My Love/Hate Affair with Ernest Hemingway.

Well, hate is a bit strong. More like disappointment. I first read Hemingway as many young folks do in college. Not for assignment. And here was prose that was direct, fresh, sincere, and connected with me. So you want to write you start to imitate. Not a bad thing to do. You learn how sentence rhythms can be created. The Southern writer Reynolds Price (A Long and Happy Life; The Names and Faces of Heroes) was a visiting lecturer and as part of being in the creative writing course we were given a one-on-one with him. I didn't have much to show, just some prose poems, which he pronounced were "lovely."

One began: "The snows came in March and it was unfair because that same morning there had been the smell of spring in the air." Yep, that's pretty Hemingwayesque. But it's not a bad way to begin to find one's own writing voice. I digress.

Hemingway became a caricature of himself. And then his later prose became a caricature of his early prose. His late work Across the River and Into the Trees, deserved the ridicule it received through E.B. White's satire "Across the Street and Into the Grill" in The New Yorker.

You read Across the River today and groan: "I could learn it really well, he thought, and then I'd have that." Oh, Lord, please. And "Keep it clean, he said to himself. And love your girl." Jezz, really?

And yet. And yet. On one of the most emotional evenings of my life I turned to that book for a kind of solace. I had learned my father had died of a heart attack and the next day I would drive to Hutchinson. I reread Across the River and underlined passages. Today, almost 50 years later, I still have that book in my library.

Until the other day, the last Hemingway novel I had read was Islands in the Stream, published posthumously. I thought it pretty awful. Didn't connect at all. So when I read about another novel to be published posthumously I didn't bother, which was quite some time ago: 1986.

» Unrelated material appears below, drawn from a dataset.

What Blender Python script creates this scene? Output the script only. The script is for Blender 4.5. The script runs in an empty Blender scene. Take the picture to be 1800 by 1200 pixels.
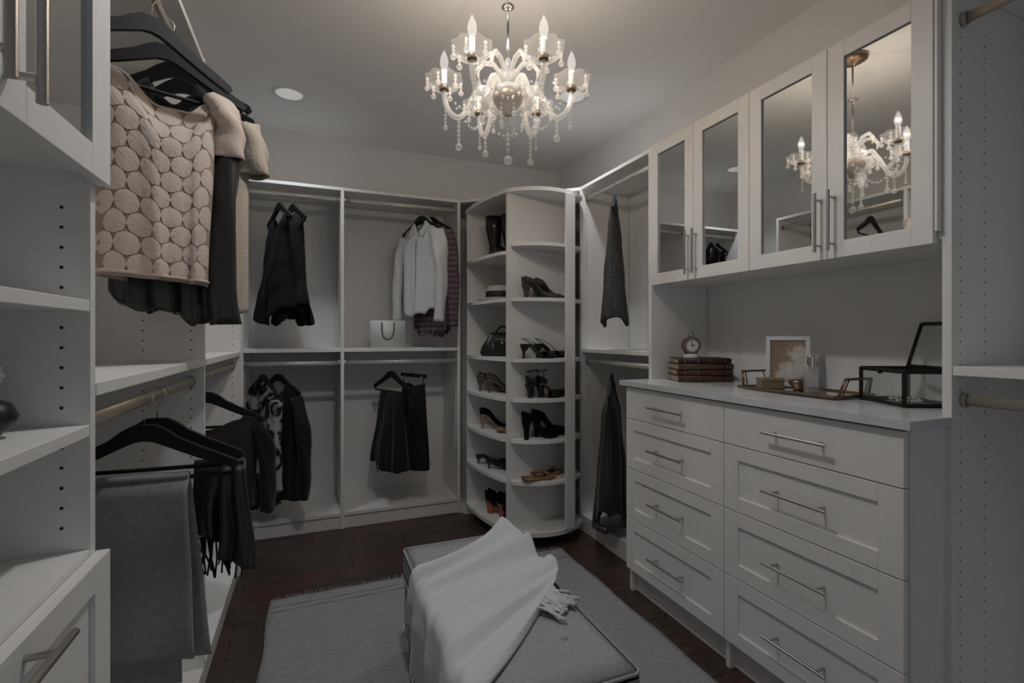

Wandering through an estate sale I came across The Garden of Eden, by Ernest Hemingway and it caught my eye because I was unfamiliar with that title. Looking through it, I realized it was the posthumous publication, so I bought it.


I'm just one chapter into it, but it was like meeting up again with an old friend. Here was early Hemingway prose: fresh, sincere, and it connected with me. I don't know how the rest of the book will go, but it's been a great joy so far to reconnect with my younger self and Ernest Hemingway in this odd way.